### YOUR GOAL:
In the data below, find every line with the string "scene" and pull it out.

--- begin STORED DATA ---

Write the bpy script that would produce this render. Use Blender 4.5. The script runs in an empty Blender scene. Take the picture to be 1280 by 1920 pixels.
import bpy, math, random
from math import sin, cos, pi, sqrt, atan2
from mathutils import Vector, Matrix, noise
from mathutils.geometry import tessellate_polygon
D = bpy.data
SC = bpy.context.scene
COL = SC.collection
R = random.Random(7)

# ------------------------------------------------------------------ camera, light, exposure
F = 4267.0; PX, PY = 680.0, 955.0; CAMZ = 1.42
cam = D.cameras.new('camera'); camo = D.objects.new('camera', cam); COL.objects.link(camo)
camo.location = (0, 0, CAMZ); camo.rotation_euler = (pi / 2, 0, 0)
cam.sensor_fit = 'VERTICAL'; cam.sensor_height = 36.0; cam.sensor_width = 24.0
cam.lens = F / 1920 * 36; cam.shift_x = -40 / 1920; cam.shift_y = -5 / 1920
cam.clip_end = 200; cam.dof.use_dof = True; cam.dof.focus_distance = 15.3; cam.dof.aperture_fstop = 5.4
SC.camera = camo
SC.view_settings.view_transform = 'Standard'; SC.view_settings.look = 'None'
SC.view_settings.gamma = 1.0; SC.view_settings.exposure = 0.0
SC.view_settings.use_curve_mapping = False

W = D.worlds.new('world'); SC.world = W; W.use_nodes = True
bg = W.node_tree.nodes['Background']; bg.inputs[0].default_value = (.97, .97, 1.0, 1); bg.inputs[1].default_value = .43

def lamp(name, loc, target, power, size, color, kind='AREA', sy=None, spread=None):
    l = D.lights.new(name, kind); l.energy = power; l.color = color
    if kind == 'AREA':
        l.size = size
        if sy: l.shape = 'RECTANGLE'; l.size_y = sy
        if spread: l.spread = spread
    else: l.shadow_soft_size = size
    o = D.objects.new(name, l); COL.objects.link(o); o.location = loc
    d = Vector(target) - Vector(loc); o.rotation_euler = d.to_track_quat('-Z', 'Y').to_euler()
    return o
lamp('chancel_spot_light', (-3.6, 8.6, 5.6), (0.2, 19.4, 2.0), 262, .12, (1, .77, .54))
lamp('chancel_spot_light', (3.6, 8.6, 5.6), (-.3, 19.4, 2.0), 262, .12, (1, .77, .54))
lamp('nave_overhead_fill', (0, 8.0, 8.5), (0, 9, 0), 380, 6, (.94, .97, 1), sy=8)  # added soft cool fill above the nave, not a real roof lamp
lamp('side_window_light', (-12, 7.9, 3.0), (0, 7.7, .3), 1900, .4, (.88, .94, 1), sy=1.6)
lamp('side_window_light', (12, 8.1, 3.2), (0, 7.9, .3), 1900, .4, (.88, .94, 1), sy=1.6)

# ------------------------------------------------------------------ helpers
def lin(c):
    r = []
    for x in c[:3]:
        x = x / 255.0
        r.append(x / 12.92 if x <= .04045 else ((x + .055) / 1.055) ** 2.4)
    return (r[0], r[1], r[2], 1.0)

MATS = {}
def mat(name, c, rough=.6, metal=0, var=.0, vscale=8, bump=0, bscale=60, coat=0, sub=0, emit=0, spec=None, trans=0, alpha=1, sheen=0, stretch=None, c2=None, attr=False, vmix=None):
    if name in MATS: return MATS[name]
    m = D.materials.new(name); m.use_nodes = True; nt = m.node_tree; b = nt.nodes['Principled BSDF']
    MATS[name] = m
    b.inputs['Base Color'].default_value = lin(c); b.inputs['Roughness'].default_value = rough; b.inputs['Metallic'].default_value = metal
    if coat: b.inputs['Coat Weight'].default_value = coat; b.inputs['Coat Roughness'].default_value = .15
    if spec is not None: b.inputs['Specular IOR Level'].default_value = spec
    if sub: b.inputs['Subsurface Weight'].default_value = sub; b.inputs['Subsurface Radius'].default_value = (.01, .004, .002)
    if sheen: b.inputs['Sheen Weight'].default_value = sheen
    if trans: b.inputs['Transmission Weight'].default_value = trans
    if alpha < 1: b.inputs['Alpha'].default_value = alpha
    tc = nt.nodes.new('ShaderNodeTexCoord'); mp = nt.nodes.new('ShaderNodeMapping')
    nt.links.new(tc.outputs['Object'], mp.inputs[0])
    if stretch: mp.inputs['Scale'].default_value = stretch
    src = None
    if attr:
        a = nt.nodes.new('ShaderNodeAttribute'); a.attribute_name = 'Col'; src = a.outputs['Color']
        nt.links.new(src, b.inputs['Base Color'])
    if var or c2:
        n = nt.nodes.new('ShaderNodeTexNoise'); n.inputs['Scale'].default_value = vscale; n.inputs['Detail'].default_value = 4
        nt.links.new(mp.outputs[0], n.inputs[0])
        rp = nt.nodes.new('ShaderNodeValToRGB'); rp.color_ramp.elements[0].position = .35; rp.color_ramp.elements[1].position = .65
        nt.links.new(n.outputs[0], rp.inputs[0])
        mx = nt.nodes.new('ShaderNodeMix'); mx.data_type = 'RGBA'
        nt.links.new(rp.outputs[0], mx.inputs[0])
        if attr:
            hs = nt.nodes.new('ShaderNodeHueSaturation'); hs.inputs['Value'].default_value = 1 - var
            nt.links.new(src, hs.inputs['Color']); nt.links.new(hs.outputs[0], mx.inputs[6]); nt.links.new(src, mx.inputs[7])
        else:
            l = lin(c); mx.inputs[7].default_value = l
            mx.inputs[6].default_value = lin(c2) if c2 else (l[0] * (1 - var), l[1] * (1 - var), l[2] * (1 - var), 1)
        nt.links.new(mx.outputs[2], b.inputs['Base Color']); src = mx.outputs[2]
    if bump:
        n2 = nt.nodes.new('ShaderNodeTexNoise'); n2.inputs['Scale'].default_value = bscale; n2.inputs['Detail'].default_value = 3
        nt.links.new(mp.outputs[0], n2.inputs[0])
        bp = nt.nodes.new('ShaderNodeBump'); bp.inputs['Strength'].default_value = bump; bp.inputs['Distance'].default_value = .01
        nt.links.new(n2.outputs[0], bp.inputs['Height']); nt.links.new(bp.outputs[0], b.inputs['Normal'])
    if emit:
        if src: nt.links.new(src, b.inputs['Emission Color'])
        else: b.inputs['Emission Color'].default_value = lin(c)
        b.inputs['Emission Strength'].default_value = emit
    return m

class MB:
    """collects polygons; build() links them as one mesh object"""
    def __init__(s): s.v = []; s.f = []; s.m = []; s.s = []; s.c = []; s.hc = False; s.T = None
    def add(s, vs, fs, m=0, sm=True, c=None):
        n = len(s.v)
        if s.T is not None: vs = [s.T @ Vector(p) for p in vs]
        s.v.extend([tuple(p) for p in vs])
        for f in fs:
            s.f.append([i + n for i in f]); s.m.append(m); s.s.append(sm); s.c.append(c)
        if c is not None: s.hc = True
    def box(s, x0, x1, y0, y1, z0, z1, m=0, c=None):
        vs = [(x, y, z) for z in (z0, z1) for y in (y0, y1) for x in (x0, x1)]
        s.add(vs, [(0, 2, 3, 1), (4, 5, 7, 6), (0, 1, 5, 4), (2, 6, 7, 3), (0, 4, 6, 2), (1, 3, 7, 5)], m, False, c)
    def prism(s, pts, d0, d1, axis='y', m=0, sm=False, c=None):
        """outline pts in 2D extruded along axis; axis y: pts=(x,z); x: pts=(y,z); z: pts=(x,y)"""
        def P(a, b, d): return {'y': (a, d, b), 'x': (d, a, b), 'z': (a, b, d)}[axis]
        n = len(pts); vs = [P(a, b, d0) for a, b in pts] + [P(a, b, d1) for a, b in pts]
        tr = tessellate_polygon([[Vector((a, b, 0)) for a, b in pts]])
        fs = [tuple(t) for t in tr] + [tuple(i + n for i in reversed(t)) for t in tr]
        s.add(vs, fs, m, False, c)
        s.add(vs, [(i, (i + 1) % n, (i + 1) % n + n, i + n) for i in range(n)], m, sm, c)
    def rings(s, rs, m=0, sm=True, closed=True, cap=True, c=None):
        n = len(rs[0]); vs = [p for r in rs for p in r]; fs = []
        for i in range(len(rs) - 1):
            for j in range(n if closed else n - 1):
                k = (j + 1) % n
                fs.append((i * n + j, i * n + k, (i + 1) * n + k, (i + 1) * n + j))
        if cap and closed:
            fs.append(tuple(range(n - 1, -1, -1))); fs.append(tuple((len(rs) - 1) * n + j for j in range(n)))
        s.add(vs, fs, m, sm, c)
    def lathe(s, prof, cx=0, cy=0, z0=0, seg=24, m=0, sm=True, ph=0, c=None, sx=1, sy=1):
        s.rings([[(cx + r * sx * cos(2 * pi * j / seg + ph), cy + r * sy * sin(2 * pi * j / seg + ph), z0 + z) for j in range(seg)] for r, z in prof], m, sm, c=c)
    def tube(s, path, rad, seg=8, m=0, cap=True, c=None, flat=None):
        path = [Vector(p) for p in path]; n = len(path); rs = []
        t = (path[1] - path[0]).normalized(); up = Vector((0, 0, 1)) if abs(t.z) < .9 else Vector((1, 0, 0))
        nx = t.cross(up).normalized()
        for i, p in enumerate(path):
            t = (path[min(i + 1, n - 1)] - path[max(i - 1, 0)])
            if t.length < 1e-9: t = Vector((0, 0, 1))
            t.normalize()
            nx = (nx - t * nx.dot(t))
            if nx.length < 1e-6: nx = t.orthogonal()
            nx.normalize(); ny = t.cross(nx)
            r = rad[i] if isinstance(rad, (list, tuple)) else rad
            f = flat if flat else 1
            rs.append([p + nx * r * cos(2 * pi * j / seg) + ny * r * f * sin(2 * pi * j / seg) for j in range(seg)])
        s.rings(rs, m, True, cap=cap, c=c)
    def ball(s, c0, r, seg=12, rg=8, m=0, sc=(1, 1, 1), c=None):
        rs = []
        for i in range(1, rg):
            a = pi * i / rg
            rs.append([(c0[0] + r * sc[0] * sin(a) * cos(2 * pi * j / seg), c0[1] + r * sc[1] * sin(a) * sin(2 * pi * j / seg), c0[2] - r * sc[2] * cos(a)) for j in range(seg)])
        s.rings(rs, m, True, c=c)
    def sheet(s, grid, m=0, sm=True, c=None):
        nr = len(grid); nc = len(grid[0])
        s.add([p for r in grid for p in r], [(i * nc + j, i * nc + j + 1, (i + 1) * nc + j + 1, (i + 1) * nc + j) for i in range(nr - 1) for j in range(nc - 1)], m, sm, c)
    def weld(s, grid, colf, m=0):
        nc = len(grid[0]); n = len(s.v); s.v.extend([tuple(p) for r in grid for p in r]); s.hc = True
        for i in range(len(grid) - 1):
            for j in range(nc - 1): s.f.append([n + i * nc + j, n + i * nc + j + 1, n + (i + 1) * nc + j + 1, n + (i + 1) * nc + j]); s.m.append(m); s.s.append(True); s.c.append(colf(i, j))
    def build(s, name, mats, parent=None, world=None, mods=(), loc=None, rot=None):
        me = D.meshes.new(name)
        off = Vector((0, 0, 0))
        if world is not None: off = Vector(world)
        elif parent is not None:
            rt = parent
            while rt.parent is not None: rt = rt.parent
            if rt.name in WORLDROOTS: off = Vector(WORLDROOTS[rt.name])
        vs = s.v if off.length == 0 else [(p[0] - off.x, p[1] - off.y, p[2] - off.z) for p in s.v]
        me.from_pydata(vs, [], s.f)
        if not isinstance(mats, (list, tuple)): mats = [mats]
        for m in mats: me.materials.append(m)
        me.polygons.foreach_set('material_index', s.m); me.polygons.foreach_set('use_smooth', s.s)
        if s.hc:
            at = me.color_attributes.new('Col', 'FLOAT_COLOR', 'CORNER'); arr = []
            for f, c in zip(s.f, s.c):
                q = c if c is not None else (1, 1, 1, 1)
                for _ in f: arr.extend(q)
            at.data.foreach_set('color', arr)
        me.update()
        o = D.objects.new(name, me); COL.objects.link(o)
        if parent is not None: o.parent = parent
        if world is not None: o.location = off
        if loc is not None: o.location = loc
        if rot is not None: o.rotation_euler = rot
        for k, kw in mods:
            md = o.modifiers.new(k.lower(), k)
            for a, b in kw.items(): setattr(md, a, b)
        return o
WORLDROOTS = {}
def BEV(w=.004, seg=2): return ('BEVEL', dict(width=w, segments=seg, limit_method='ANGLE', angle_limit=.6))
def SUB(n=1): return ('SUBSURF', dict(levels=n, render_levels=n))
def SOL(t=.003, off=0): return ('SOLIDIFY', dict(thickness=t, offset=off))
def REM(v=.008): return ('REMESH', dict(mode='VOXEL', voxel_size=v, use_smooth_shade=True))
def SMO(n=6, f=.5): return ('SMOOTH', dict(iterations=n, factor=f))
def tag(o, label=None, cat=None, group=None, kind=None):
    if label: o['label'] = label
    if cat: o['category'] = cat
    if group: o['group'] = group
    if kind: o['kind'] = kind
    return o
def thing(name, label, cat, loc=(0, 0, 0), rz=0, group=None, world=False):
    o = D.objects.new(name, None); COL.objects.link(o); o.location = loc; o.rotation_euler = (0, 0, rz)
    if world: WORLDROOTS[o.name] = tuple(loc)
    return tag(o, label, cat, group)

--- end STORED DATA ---

### WORKED ANSWER:
Write the bpy script that would produce this render. Use Blender 4.5. The script runs in an empty Blender scene. Take the picture to be 1280 by 1920 pixels.
SC = bpy.context.scene